Just before I left for the wilds of Utah, the DA in Oxnard was fighting to have a gang injunction imposed against the COLONIA CHIQUES. There was some doubt it would happen. Going through my backlog of clippings and downloads, apparently the injunction was imposed and coppers started handing out copies to individual gang members. As of June 9, seven individuals have been given copies of the injunction that bars them from gathering in public within a specified "safety zone." To be enforced, a copy of the injunction has to be served to individuals and they have to sign for it so there's proof they've been informed. As a result, a lot of CCs are making themselves scarce. If you can't find them, you can't serve them.

Cops and the DA claim that by individuals disappearing, the injunction is already having a positive effect by getting active members off the streets, even if it isn't served to everyone on the list. Injunction violators can face a $1000 fine and 6 months in county.

This injunction is temporary, but the DA will appear before a judge in August to try to make it permanent. We'll see how it works out.

In the past, the LAPD claims success when they applied injunctions to Blythe Street, 18th Street and other neighborhoods. Some people, most notably civil libertarians, activists and gang advocates, claim that injunctions infringe on civil rights. One objection is that an injunction makes it illegal for cousins or relatives to even hang out in a bar if they're members of the same neighborhood. Or that an ex-banger doing gang intervention work is technically breaking the law by going around the 'hood trying to talk sense to the homies from his former set. These are valid points.

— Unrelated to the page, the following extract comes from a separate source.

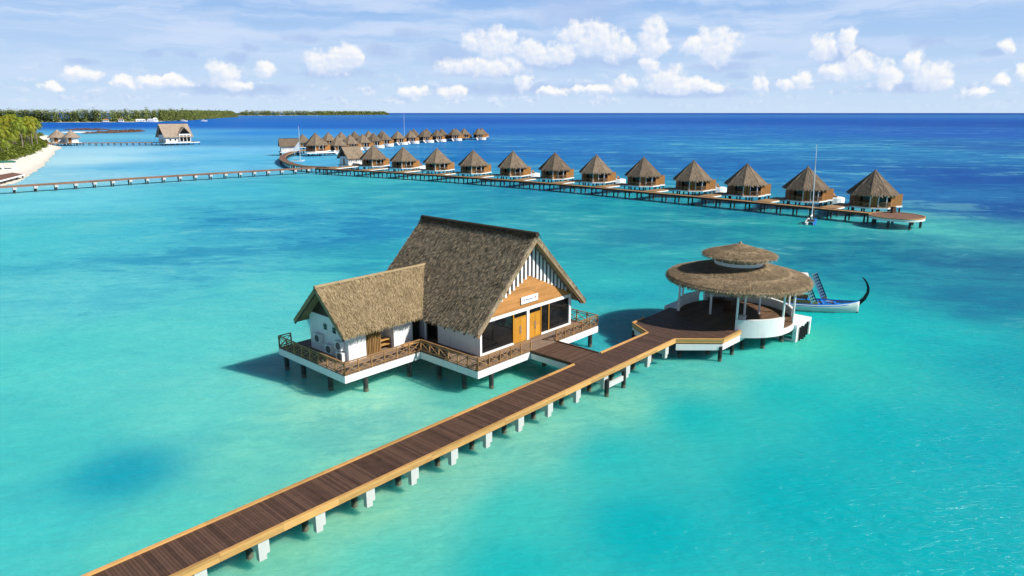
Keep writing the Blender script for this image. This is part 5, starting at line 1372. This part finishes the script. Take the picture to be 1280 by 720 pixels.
# ------------------------------------------------------------------ far islands
def island(name, shore, depth, h, seed, n_tree, label, tree_h, leaf, woodlabel):
    rs = random.Random(seed); ln = lerp_line(shore, 80); vs_ = []; fs = []
    for i, p in enumerate(ln):
        inw = V((p.x, p.y)).normalized(); e = 1
        for t, z in ((-.25, -.6), (0, .1), (.12, 1.5), (.4, 2.5), (1, 3.)): q = p + inw * depth * t + inw * rs.uniform(-4, 4); vs_.append((q.x, q.y, z * h))
    for i in range(79):
        for k in range(4): fs.append((i * 5 + k, i * 5 + k + 1, (i + 1) * 5 + k + 1, (i + 1) * 5 + k))
    mb = MB(); mb.v = vs_; mb.f = fs; mb.r = [.5] * len(fs)
    tag(mb.build(name, 'sand'), label, 'island', kind='structure')
    mb = MB()
    for _ in range(n_tree):
        t = rs.random(); p = ln[min(79, int(t * 79))].lerp(ln[min(79, int(t * 79) + 1)], (t * 79) % 1); inw = V((p.x, p.y)).normalized(); d_ = .07 + rs.random() ** 2.2 * .8
        q = p + inw * depth * d_; edge = min(1., t / .04, (1 - t) / .05); H = tree_h * rs.uniform(.62, 1.06) * (.45 + .55 * edge) * (1 if rs.random() > .04 else 1.18); sh = rs.random(); kind = rs.random()
        layers = [(H * .88, 4.4 * leaf, 14), (H * .55, 4.6 * leaf, 10), (H * .25, 5.2 * leaf, 11), (H * .12, 7.5 * leaf, 7)]
        for zc, rr, nl in layers:
            for _ in range(nl):
                a = rs.uniform(0, 6.283); k = rs.random() ** .5; c = V((q.x + cos(a) * rr * k * .6, q.y + sin(a) * rr * k * .6, zc + rs.uniform(-.12, .12) * H))
                out = V((cos(a), sin(a), rs.uniform(-.8, .5))); sdv = V((-sin(a), cos(a), rs.uniform(-.3, .3))) * rr * .17
                tip = c + out * rr * rs.uniform(.4, .75)
                mb.add([c - sdv, c + sdv, tip], [(0, 1, 2)], min(1, max(0, sh * .7 + rs.uniform(0, .4))))
        if kind < .35: mb.bar((q.x, q.y, 0), (q.x + rs.uniform(-2, 2), q.y, H * .85), .6 * leaf, .6 * leaf, r=1.0)
    tag(mb.build('forest', 'forest'), woodlabel, 'forest', kind='stuff')
island('far_island', [(-1900, 1900), (-1500, 1720), (-1200, 1600), (-1020, 1530), (-900, 1530), (-850, 1580), (-840, 1680), (-880, 1900), (-1000, 2300), (-1180, 2850), (-1350, 3450)], 150, 1.0, 21, 3900, 'low far island with a white shoreline on the left horizon', 27, 1.5, 'dense belt of palms and trees covering the far island')
island('distant_island', [(-2050, 5200), (-1900, 5400), (-1600, 5750), (-1500, 6300), (-1300, 7400)], 200, 1.2, 22, 900, 'thin distant island along the horizon', 36, 3.0, 'thin tree line covering the distant island')

def far_building(x, y, w_, d_, h_, rz, roofm, label):
    r = empty('shore_building', (x, y, 1), rz, label, 'building', 'low buildings on the shore of the far island')
    mb = MB(); mb.box(-w_ / 2, w_ / 2, -d_ / 2, d_ / 2, 0, h_); mb.build('wall', 'white_clean', r)
    mb = MB(); mb.add([(-w_ / 2 - 1, -d_ / 2 - 1, h_), (w_ / 2 + 1, -d_ / 2 - 1, h_), (w_ / 2 + 1, d_ / 2 + 1, h_), (-w_ / 2 - 1, d_ / 2 + 1, h_), (-w_ / 2 + 2, 0, h_ * 1.75), (w_ / 2 - 2, 0, h_ * 1.75)], [(0, 1, 5, 4), (2, 3, 4, 5), (1, 2, 5), (3, 0, 4), (3, 2, 1, 0)], .5); mb.build('roof', roofm, r)
    mb = MB()
    for i in range(3): x_ = -w_ * .3 + i * w_ * .3; mb.box(x_ - .8, x_ + .8, -d_ / 2 - .06, -d_ / 2 - .01, 1, 3.2)
    mb.build('window', 'glass', r)
far_building(-893, 1545, 12, 8, 3.5, .5, 'deck_tan', 'low building with tan roof at the left of the far shore settlement')
far_building(-868, 1560, 11, 8, 4, .4, 'thatch_villa', 'brown roofed building in the middle of the far shore settlement')
far_building(-846, 1600, 20, 9, 3, .6, 'white_clean', 'long white roofed building in the far shore settlement')
far_building(-838, 1650, 9, 8, 4.5, .6, 'white_clean', 'tall white building at the right of the far shore settlement')
def ferry(x, y, L, rz, label):
    r = empty('motor_boat', (x, y, 0), rz, label, 'boat', 'motor boats moored off the far island')
    mb = MB(); vs_ = []
    for px_, b_, z1 in ((-.5, .12, .11), (-.2, .14, .11), (.2, .12, .12), (.5, .01, .16)): vs_ += [(px_ * L, -b_ * L, z1 * L), (px_ * L, b_ * L, z1 * L), (px_ * L, b_ * L * .7, -.03 * L), (px_ * L, -b_ * L * .7, -.03 * L)]
    fs = [(3, 2, 1, 0), (12, 13, 14, 15)]
    for i in range(3):
        for k in range(4): fs.append((i * 4 + k, i * 4 + (k + 1) % 4, i * 4 + 4 + (k + 1) % 4, i * 4 + 4 + k))
    mb.add(vs_, fs, .5); mb.build('hull', 'white_clean', r)
    mb = MB(); mb.box(-.35 * L, .18 * L, -.1 * L, .1 * L, .112 * L, .2 * L); mb.box(-.3 * L, .05 * L, -.08 * L, .08 * L, .202 * L, .27 * L); cb = mb.build('cabin', 'white_clean', r)
    mb = MB(); mb.box(-.3 * L, .14 * L, -.103 * L, .103 * L, .14 * L, .17 * L); mb.build('window', 'glass', cb)
    mb = MB(); mb.cyl(-.1 * L, 0, .27 * L, .5 * L, .012 * L, 6); mb.build('mast', 'metal_grey', r)
ferry(-815, 1590, 26, .3, 'largest white motor boat with tall mast off the far island')
ferry(-775, 1660, 16, .1, 'smaller white motor boat to the right of the largest one')
ferry(-745, 1700, 14, .2, 'low white motor boat farthest right off the far island')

Interestingly, though, Father Greg Boyle, who's been a long-time opponent to injunctions had a change of heart some time back. When Chief Bratton asked for and got an injunction covering an East LA neighborhood, Boyle blessed it as a good thing. He said the day after the injunction was issued, his office was filled with homies asking for jobs and claiming to quit the set. My sense is that these guys weren't so much "scared" into dropping out but actually relieved to have a way out without a lot of negative set politics and loss of pride. As in, "I can't kick it with you no more because I can't afford to go to jail." It's an easy back door out and sort of a graceful exit. Let's face it. If you're banging for any amount of time, the anxiety, fear, and constantly having to prove how down you are gets fucking old. Especially when you see the hardest, downest, illest, brick-hard pelons end up in prison, dead or in a wheelchair for life. If I've heard this from one guy, I've heard it from a hundred. It's a shit life and if they see an injunction as a semi-honorable way out, then it may be a worthwhile tool. Even if it crunches right up against Constitutional rights.

1 comment:

Anonymous said...

This is serious bullshit, the gang injunction is bad not just for just people involved in the game but on civilans as well. It sure does make rolling in Chiques alot nicer since those fuckers aint everywhere!!!!